Exercise
Reproduce the data below in full and exclude every picture.

>> start Source material

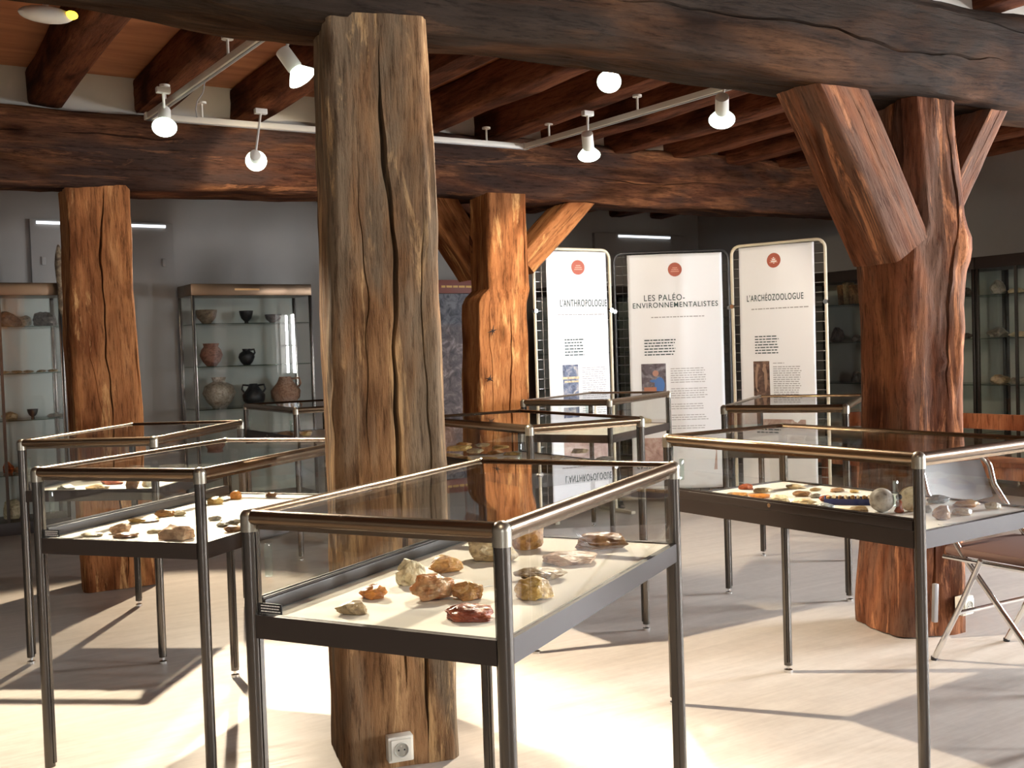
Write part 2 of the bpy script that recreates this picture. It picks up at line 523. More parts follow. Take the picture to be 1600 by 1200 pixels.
# left back post
def post(name, base, top, w, h, yaw, m, label, **kw):
    ax = Vector((math.cos(yaw), math.sin(yaw), 0))
    yv = Vector((-ax.y, ax.x, 0))
    o = timber(name, base, top, w, h, yv, m, **kw)
    tag(o, label, 'wooden post')
    return o
post('timber_post', (-2.40, 6.31, 0), (-2.455, 6.33, 2.36), 0.39, 0.36, math.radians(27), W_WARM,
     'warm brown cracked oak post at the left under the rear beam', seed=4, rough=0.016, per=96,
     cracks=[(0.56, 0.045, 0.010, 0.0, 2.4, 0.10), (0.30, 0.01, 0.003, 0.2, 1.6, 0.2)], wf=[(0, 1.03, 1.03), (0.5, 0.98, 1), (0.8, 0.90, .95), (1, .90, 0.95)], offs=[(0, 0, 0), (0.5, -0.01, 0), (1, -0.0, 0)])
# central foreground post
post('timber_post', (-0.432, 3.52, 0), (-0.440, 3.52, 2.40), 0.355, 0.33, math.radians(17), W_POST,
     'massive grey-brown split oak post in the centre foreground carrying a white socket', seed=11, rough=0.013, per=160, step=0.03, chamfer=0.025,
     cracks=[(0.56, 0.06, 0.013, 0.25, 2.35, 0.09), (0.30, 0.012, 0.004, 0.9, 2.0, 0.12), (0.86, 0.012, 0.003, 0.4, 1.9, 0.08), (0.70, 0.03, 0.008, 0.0, 0.75, 0.06)],
     wf=[(0, 1.06, 1.05), (0.25, 1.05, 1.05), (0.5, 1.02, 1.0), (0.75, 0.97, 1), (1, 0.93, 0.95)], offs=[(0, -0.005, 0), (0.45, 0.0, 0), (1, -0.0, 0)],
     knobs=[(3.95, 1.15, 0.10, 0.012)])
# rear centre post
rc = at_y(778, 500, 7.25)
RCx = rc.x
post('timber_post', (RCx - .055, 7.42, 0), (RCx - 0.01, 7.42, 2.40), 0.36, 0.40, math.radians(20), W_WARM,
     'orange-brown oak post with star-shaped cracks beside the left white banner', seed=23, rough=0.016, per=110,
     cracks=[(0.62, 0.03, 0.008, 0.3, 1.7, 0.08), (0.25, 0.012, 0.004, 0.3, 1.75, 0.1), (0.9, 0.02, 0.006, 1.7, 2.4, 0.03)],
     wf=[(0, 1.03, 1.0), (0.60, 1.03, 1.0), (0.70, 1.0, 1.0), (0.72, 0.84, 0.95), (1, 0.80, 0.95)], offs=[(0, 0.0, 0), (0.70, 0, 0), (0.725, 0.045, 0), (1, 0.035, 0)],
     knobs=[(0.93, 1.72, 0.06, 0.03), (0.55, 1.33, 0.04, -0.01)])
# right post, bulging to a wide head
post('timber_post', (1.80, 4.82, 0), (1.86, 4.86, 2.42), 0.345, 0.37, math.radians(14), W_RED,
     'thick red-brown knotty oak post standing right of the banners', seed=31, rough=0.030, per=120, chamfer=0.05,
     cracks=[(0.45, 0.02, 0.006, 0.0, 1.0, 0.06), (0.2, 0.02, 0.006, 0.0, 0.9, 0.05), (0.75, 0.03, 0.010, 1.0, 2.4, 0.12)],
     wf=[(0, 1.04, 1.05), (0.2, 0.98, 1.0), (0.45, 1.0, 1.0), (0.71, 1.05, 1.0), (0.74, 0.84, 1.0), (1, 0.80, 0.95)], offs=[(0, 0, 0), (0.71, 0.0, 0), (0.74, 0.04, 0), (1, 0.0, 0)],
     knobs=[(0.62, 1.22, 0.045, 0.02), (0.98, 1.72, 0.13, 0.035), (1.0, 1.35, 0.12, 0.02), (3.98, 1.1, 0.1, 0.02)])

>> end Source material

Response
Write part 2 of the bpy script that recreates this picture. It picks up at line 523. More parts follow. Take the picture to be 1600 by 1200 pixels.
# left back post
def post(name, base, top, w, h, yaw, m, label, **kw):
    ax = Vector((math.cos(yaw), math.sin(yaw), 0))
    yv = Vector((-ax.y, ax.x, 0))
    o = timber(name, base, top, w, h, yv, m, **kw)
    tag(o, label, 'wooden post')
    return o
post('timber_post', (-2.40, 6.31, 0), (-2.455, 6.33, 2.36), 0.39, 0.36, math.radians(27), W_WARM,
     'warm brown cracked oak post at the left under the rear beam', seed=4, rough=0.016, per=96,
     cracks=[(0.56, 0.045, 0.010, 0.0, 2.4, 0.10), (0.30, 0.01, 0.003, 0.2, 1.6, 0.2)], wf=[(0, 1.03, 1.03), (0.5, 0.98, 1), (0.8, 0.90, .95), (1, .90, 0.95)], offs=[(0, 0, 0), (0.5, -0.01, 0), (1, -0.0, 0)])
# central foreground post
post('timber_post', (-0.432, 3.52, 0), (-0.440, 3.52, 2.40), 0.355, 0.33, math.radians(17), W_POST,
     'massive grey-brown split oak post in the centre foreground carrying a white socket', seed=11, rough=0.013, per=160, step=0.03, chamfer=0.025,
     cracks=[(0.56, 0.06, 0.013, 0.25, 2.35, 0.09), (0.30, 0.012, 0.004, 0.9, 2.0, 0.12), (0.86, 0.012, 0.003, 0.4, 1.9, 0.08), (0.70, 0.03, 0.008, 0.0, 0.75, 0.06)],
     wf=[(0, 1.06, 1.05), (0.25, 1.05, 1.05), (0.5, 1.02, 1.0), (0.75, 0.97, 1), (1, 0.93, 0.95)], offs=[(0, -0.005, 0), (0.45, 0.0, 0), (1, -0.0, 0)],
     knobs=[(3.95, 1.15, 0.10, 0.012)])
# rear centre post
rc = at_y(778, 500, 7.25)
RCx = rc.x
post('timber_post', (RCx - .055, 7.42, 0), (RCx - 0.01, 7.42, 2.40), 0.36, 0.40, math.radians(20), W_WARM,
     'orange-brown oak post with star-shaped cracks beside the left white banner', seed=23, rough=0.016, per=110,
     cracks=[(0.62, 0.03, 0.008, 0.3, 1.7, 0.08), (0.25, 0.012, 0.004, 0.3, 1.75, 0.1), (0.9, 0.02, 0.006, 1.7, 2.4, 0.03)],
     wf=[(0, 1.03, 1.0), (0.60, 1.03, 1.0), (0.70, 1.0, 1.0), (0.72, 0.84, 0.95), (1, 0.80, 0.95)], offs=[(0, 0.0, 0), (0.70, 0, 0), (0.725, 0.045, 0), (1, 0.035, 0)],
     knobs=[(0.93, 1.72, 0.06, 0.03), (0.55, 1.33, 0.04, -0.01)])
# right post, bulging to a wide head
post('timber_post', (1.80, 4.82, 0), (1.86, 4.86, 2.42), 0.345, 0.37, math.radians(14), W_RED,
     'thick red-brown knotty oak post standing right of the banners', seed=31, rough=0.030, per=120, chamfer=0.05,
     cracks=[(0.45, 0.02, 0.006, 0.0, 1.0, 0.06), (0.2, 0.02, 0.006, 0.0, 0.9, 0.05), (0.75, 0.03, 0.010, 1.0, 2.4, 0.12)],
     wf=[(0, 1.04, 1.05), (0.2, 0.98, 1.0), (0.45, 1.0, 1.0), (0.71, 1.05, 1.0), (0.74, 0.84, 1.0), (1, 0.80, 0.95)], offs=[(0, 0, 0), (0.71, 0.0, 0), (0.74, 0.04, 0), (1, 0.0, 0)],
     knobs=[(0.62, 1.22, 0.045, 0.02), (0.98, 1.72, 0.13, 0.035), (1.0, 1.35, 0.12, 0.02), (3.98, 1.1, 0.1, 0.02)])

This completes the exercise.